Education minister Mazlee Malik hailed the school some of these children were from as eco-warriors. This is probably why the children were wearing their school T-shirts. To get publicity for the school, which in turn could translate to funding. Why does the councillor get “perturbed” about something like this? Schools these days gets the wrong attention for the most upsetting issues. Encouraging a sense of community is what schooling should be about and is what the administrators of this school are doing. With all the pressures facing schoolchildren these days, protesting against climate change and a government project seems a far better alternative than the "social ills" we keep reading about.
Reform movement Aliran, which covered the event, reported: “Keeping an eye on the group was the school principal, Sangga Sinnayah, and Parent-Teacher Association chairman Vimalan Narayanan.
“Sangga said the pupils had received their parents’ permission to take part in the event. Two of the pupils were celebrating their birthday, but they had requested their parents to delay their celebrations as they wanted to participate in this climate event. They are learning so much by taking part in such activities.”
Forget about the children for a minute. What angers me is this city councillor asking the state security apparatus to investigate a protest using the same justifications that Umno/BN used to use against legitimate protests.
“Protest held illegally” and “no valid permits” made up the kind of duplicitous nonsense Umno/BN used when cracking down on dissent. I despise it when Harapan politicians or members of its bureaucracy talk this way because it is a betrayal of everything people who went out on the streets fought for. It is a betrayal of the principles that Harapan operatives talked about before they assumed power.
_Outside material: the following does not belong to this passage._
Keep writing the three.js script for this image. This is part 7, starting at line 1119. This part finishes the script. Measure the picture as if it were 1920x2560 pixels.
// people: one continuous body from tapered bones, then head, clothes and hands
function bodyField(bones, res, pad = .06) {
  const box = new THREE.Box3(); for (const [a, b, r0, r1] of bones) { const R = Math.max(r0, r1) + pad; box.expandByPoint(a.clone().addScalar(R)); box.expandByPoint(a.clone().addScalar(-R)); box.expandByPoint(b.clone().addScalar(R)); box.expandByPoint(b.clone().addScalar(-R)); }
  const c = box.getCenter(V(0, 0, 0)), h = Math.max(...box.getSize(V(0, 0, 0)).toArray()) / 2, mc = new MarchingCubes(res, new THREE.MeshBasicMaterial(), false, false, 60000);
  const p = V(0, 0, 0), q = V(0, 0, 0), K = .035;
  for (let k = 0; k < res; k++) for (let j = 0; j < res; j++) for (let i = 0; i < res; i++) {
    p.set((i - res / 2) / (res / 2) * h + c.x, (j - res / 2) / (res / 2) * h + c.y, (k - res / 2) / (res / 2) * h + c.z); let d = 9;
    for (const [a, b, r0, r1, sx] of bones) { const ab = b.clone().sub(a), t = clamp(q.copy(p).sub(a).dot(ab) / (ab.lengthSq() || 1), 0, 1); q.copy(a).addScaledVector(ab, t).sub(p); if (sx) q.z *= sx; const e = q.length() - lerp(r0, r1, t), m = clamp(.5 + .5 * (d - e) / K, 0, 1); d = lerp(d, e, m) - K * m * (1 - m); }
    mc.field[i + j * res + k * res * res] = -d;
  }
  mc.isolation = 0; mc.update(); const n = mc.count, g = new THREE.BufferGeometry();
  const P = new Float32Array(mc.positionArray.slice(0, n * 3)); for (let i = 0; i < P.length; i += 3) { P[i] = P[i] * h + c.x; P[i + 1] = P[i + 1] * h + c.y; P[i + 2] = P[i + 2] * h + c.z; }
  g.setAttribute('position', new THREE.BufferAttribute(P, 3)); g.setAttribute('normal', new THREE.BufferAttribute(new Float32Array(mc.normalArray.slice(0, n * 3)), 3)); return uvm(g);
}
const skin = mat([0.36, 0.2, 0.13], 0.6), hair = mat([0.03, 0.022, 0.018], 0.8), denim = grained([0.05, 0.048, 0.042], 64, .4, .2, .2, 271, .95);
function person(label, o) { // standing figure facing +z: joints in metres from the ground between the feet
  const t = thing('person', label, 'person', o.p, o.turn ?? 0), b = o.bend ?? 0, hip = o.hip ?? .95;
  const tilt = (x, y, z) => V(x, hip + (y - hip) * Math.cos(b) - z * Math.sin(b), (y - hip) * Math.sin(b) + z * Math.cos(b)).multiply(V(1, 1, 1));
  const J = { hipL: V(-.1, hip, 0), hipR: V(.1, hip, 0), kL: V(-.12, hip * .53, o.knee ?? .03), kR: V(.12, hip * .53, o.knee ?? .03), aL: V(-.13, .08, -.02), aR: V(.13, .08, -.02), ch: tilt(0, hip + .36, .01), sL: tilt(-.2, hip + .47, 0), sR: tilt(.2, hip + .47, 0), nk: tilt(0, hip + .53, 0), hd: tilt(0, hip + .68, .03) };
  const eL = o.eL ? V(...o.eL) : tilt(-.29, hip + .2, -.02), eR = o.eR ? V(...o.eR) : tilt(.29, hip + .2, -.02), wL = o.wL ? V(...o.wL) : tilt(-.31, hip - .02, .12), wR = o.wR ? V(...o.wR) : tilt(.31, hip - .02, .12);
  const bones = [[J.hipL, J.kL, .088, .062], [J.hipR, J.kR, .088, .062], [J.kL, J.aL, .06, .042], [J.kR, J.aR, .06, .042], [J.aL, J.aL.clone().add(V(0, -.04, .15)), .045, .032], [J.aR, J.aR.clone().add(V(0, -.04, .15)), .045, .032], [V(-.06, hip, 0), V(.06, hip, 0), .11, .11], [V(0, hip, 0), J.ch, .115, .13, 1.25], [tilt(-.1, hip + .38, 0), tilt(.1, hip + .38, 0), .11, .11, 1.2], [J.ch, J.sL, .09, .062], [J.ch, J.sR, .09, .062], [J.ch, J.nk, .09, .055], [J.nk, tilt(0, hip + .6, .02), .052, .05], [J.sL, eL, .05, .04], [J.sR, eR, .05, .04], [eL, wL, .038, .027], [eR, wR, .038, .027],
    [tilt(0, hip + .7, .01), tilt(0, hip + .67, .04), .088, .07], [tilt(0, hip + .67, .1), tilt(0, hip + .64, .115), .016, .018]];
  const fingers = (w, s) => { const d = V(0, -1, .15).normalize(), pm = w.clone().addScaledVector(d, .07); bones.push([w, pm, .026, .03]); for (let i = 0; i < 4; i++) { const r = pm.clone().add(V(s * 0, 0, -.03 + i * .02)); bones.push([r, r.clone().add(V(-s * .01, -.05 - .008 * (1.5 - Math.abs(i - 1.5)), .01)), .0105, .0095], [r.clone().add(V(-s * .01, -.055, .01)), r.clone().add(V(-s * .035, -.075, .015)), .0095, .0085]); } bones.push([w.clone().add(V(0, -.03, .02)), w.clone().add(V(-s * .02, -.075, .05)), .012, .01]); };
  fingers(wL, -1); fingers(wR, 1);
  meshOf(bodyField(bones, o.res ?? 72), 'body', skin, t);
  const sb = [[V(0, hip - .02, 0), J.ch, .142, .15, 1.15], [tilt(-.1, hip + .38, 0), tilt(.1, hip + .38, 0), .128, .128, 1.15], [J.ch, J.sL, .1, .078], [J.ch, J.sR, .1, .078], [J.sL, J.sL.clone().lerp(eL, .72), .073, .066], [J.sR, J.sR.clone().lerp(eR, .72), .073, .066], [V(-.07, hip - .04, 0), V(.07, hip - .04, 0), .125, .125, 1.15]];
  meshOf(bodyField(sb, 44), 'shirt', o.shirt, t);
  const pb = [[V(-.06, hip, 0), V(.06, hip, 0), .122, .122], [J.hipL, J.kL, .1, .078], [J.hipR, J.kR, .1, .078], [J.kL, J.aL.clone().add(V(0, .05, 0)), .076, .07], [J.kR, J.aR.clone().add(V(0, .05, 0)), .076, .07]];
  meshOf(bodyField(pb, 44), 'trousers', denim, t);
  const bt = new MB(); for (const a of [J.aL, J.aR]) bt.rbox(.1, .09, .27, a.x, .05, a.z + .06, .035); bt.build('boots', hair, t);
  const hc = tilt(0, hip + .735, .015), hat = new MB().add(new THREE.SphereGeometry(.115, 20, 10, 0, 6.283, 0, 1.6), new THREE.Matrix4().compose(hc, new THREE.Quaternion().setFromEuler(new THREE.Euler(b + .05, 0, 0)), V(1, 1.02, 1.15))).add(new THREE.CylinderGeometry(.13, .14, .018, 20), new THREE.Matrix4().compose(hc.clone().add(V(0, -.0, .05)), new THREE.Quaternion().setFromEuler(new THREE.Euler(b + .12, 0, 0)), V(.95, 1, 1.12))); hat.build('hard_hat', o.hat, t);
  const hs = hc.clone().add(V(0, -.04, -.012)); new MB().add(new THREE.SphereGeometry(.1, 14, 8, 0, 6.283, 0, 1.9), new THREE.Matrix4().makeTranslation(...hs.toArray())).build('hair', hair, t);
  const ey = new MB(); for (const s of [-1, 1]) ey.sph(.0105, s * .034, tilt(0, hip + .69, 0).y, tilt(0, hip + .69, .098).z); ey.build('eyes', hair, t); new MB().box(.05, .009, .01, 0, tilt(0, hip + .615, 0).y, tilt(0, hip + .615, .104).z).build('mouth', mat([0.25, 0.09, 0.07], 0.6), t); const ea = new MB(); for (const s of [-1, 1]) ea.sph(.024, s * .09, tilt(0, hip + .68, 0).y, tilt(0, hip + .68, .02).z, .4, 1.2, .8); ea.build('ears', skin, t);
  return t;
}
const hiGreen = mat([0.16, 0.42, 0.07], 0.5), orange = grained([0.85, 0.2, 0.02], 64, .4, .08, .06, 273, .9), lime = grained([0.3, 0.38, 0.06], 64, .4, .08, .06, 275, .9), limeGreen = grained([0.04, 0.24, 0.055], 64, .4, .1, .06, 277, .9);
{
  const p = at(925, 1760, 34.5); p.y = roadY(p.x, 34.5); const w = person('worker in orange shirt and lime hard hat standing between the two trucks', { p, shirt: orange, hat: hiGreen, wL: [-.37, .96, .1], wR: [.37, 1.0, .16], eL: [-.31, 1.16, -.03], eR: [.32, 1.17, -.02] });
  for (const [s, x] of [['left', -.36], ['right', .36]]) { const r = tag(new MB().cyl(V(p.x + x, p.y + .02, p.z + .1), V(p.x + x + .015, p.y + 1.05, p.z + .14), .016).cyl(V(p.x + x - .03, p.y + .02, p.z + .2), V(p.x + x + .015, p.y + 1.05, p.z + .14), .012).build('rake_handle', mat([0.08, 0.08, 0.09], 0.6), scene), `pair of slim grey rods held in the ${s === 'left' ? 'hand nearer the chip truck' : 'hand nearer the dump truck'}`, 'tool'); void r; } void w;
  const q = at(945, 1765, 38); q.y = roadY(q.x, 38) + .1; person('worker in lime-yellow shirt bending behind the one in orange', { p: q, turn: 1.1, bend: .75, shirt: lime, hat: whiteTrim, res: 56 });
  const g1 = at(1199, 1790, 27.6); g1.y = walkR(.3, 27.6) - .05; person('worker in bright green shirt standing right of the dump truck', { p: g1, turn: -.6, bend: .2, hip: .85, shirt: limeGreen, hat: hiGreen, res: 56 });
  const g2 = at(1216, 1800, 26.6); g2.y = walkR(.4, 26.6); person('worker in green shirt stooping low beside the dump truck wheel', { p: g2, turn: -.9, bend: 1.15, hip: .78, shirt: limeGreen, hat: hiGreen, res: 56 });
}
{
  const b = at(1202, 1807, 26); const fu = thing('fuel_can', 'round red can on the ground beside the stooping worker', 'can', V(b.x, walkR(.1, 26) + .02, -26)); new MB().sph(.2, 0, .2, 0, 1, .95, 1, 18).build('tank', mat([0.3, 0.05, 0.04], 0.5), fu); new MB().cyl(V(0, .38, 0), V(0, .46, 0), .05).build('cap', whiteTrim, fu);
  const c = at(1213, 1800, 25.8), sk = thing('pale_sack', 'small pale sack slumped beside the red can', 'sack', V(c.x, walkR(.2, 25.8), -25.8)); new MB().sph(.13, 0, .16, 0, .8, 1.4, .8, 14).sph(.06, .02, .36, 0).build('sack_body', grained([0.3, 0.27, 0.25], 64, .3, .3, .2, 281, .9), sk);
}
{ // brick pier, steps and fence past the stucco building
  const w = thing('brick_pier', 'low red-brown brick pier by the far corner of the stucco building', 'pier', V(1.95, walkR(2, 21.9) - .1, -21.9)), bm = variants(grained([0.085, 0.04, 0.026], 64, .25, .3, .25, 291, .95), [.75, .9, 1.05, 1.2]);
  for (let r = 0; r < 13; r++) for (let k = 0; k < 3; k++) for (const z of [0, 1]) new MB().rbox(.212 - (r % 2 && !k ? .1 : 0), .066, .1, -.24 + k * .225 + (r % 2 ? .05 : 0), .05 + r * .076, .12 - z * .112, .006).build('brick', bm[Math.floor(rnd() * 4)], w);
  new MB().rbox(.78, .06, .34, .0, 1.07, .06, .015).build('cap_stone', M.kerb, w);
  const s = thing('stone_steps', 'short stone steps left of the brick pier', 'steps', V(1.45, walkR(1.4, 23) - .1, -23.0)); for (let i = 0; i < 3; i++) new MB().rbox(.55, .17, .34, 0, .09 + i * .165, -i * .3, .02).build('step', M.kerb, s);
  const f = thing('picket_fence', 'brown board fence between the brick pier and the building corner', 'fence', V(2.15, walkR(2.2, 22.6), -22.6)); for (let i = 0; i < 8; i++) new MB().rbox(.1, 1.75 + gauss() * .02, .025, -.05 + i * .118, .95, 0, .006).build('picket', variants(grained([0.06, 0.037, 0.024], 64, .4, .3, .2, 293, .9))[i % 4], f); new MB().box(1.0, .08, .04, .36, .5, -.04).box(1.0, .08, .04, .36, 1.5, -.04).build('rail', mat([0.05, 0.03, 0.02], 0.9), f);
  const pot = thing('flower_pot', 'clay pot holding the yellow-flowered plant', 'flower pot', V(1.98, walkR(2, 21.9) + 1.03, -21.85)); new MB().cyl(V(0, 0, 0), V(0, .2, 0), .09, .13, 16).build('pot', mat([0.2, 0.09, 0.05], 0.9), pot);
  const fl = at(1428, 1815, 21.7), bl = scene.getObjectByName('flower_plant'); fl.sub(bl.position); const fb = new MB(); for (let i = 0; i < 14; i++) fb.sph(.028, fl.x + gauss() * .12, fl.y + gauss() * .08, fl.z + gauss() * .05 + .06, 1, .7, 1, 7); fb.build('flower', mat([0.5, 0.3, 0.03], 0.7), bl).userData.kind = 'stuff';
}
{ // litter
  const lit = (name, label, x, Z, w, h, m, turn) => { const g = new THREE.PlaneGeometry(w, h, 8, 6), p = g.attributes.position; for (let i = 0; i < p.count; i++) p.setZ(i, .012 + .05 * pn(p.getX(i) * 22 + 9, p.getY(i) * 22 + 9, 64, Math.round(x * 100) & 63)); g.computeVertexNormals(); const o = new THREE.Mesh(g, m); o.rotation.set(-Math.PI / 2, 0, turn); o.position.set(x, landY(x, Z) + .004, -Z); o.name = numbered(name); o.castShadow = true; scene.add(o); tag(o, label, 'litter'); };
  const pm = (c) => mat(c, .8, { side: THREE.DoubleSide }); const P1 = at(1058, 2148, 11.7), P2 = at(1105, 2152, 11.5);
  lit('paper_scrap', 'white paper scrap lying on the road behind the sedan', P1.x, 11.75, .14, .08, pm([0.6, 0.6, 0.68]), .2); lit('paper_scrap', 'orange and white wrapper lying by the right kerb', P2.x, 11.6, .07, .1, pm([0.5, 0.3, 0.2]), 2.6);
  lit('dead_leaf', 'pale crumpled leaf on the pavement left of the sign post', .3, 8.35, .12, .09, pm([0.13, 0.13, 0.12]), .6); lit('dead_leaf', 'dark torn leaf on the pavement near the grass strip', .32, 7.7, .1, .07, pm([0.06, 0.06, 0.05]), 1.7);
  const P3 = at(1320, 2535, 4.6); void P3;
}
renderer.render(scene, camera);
What kind of message is the Penang state government trying to send to young people? What kind of message is the Penang state government sending to civil society? On the one hand, people decry the apathy of young people and on the other, they accuse adults of manipulating them when they protest against things that affect them. What kind of message are the Penang authorities sending to schoolchildren when it comes to dissent? We have a government that wants to lower the voting age because it thinks this will help them politically. What about educating children on their basic democratic rights when it comes to participating in society? Don’t you think this will educate them on their voting choices as they grow older?
There is also this talk on teaching children about the dangers of kleptocracy and instilling in them the spirit of democracy. When they do demonstrate – and climate change is a bigissue with young people the world over – a city councillor tells the kids that what they did was wrong.
I think this city councillor is using these children to get back at the NGOs which the state government is at odds with. It fills me with sadness that this city councillor would use children as collateral damage to get back at the NGOs that are against the projects that the state wishes to carry out. Would this city councillor have approved if the state security apparatus had broken up this protest? What message is she sending to the children that adults who encourage their activism would be investigated by the state security apparatus?
Instead of intimidating NGOs using children, the city councillor should have held a dialogue with the school to explain the state’s position. This way, the state demonstrates how democracy works, through dialogue instead of fascist tactics like hoping the state security apparatus would investigate NGOs protesting against state initiatives.
There is a lesson here and it is not the children who need to learn it. Or maybe the children need to learn that whatever it may profess, the state is rarely interested in democratic first principles.